Revision Questions

These questions relate to the maths that (I think) you already know. If not, don’t worry - have another look at the Prerequisites document.

Exercise 0.1 Suppose X \sim \cN(\mu, \sigma^2) and Y = a + bX (b \neq 0). Find \E(Y), \Var(Y) and \Cov(X, Y). What is the distribution of Y?

Exercise 0.2 In each round of a game you win 0.15 with chance 0.55 or lose 0.1 with chance 0.45. Successive rounds are independent and you play 1,000 times. Use the Central Limit Theorem to estimate the chance that your total winnings exceed 35.

Exercise 0.3 Suppose that over a unit period the price of a stock changes from s to either us with chance p or ds with chance 1-p. Successive price changes are independent. Estimate the probability that the stock price will increase by at least 30% over the next 100 time periods when u = 1.02, d = 0.98 and p = 0.52.

Hint: switch to \log scale and compare with the previous problem.

Exercise 0.4 Show that, if a \geq 0 is constant, (1 + a/n)^n \to e^a as n \to \infty.

Hint: analyse the behaviour of (1 + a/x)^x as x \to \infty by taking \log and applying Taylor’s theorem (treating the remainder with professional care!).

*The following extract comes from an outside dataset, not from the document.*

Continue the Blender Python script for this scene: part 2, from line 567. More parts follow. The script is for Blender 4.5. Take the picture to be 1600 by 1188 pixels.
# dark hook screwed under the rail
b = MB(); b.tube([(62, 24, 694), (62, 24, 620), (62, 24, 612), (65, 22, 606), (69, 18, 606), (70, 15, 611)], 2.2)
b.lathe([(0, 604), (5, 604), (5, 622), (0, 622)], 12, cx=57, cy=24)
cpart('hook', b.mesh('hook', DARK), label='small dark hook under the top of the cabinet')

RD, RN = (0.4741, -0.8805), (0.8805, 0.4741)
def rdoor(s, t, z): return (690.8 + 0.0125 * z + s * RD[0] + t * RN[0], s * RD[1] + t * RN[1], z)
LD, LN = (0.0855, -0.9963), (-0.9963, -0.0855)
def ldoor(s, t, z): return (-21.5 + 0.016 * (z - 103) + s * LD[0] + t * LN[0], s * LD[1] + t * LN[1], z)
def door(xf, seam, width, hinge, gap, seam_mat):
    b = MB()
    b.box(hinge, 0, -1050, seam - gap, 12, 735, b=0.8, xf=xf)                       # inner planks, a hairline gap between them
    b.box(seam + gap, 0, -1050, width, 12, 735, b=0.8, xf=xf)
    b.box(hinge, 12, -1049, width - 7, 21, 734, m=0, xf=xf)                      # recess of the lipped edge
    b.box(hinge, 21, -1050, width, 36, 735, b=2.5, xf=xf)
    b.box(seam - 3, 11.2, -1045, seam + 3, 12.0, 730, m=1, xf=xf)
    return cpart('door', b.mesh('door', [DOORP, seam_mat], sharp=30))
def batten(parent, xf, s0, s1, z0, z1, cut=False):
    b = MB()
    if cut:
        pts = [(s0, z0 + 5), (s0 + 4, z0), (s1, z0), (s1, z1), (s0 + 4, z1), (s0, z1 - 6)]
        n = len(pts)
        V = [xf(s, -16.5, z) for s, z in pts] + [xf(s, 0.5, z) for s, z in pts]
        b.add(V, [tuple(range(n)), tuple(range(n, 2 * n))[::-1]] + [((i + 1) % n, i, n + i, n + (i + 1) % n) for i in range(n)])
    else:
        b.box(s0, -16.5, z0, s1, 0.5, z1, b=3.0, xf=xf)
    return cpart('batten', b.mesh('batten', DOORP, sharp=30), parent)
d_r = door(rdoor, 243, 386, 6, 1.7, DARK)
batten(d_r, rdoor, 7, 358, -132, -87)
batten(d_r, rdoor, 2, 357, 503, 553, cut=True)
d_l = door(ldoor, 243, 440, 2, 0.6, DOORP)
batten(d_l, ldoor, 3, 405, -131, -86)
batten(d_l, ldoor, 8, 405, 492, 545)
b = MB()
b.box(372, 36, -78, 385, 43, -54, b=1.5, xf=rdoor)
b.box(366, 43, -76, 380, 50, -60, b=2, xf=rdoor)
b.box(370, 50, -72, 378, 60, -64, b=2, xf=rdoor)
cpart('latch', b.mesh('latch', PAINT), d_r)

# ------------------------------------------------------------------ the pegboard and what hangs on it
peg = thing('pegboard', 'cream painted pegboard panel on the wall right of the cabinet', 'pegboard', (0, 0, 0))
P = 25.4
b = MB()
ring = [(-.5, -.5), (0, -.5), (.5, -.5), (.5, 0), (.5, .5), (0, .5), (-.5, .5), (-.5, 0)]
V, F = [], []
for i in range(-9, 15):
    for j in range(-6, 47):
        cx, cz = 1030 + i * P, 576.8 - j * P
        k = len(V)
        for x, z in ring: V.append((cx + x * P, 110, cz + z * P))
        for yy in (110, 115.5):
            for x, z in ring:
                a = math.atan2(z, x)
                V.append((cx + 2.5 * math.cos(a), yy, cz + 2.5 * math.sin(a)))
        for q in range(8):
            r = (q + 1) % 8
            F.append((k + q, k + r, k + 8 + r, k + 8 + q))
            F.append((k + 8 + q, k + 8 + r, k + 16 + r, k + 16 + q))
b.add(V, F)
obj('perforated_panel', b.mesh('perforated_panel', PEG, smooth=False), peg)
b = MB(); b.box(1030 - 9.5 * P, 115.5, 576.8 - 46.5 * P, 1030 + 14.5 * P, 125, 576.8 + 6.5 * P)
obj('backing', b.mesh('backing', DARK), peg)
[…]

Alternatively, using the definition of \log, show that if n > -a we have a/(n+a) < \log(1+a/n) < a/n and deduce the result from this.

Exercise 0.5 You take out a loan for the amount L. For the next n months you will pay back amount a at the end of each month. Interest accrues at rate r per month – that is, if you owe R_j at the end of month j, you will owe (1+r)R_j at the end of the next month (before your next payment is made).

Express the amount a that leads to the loan being paid back exactly in terms of L, n and r.

Hint: let R_j be the amount owed at the end of month j (after the payment, so R_0 = L and R_n = 0) and relate R_j to R_{j+1}.

Check that a > rL. Why is this essential? How much of the payment at the end of month j was for interest and how much for paying off the loan principal? Check that the amounts paid off the principal do add up to L.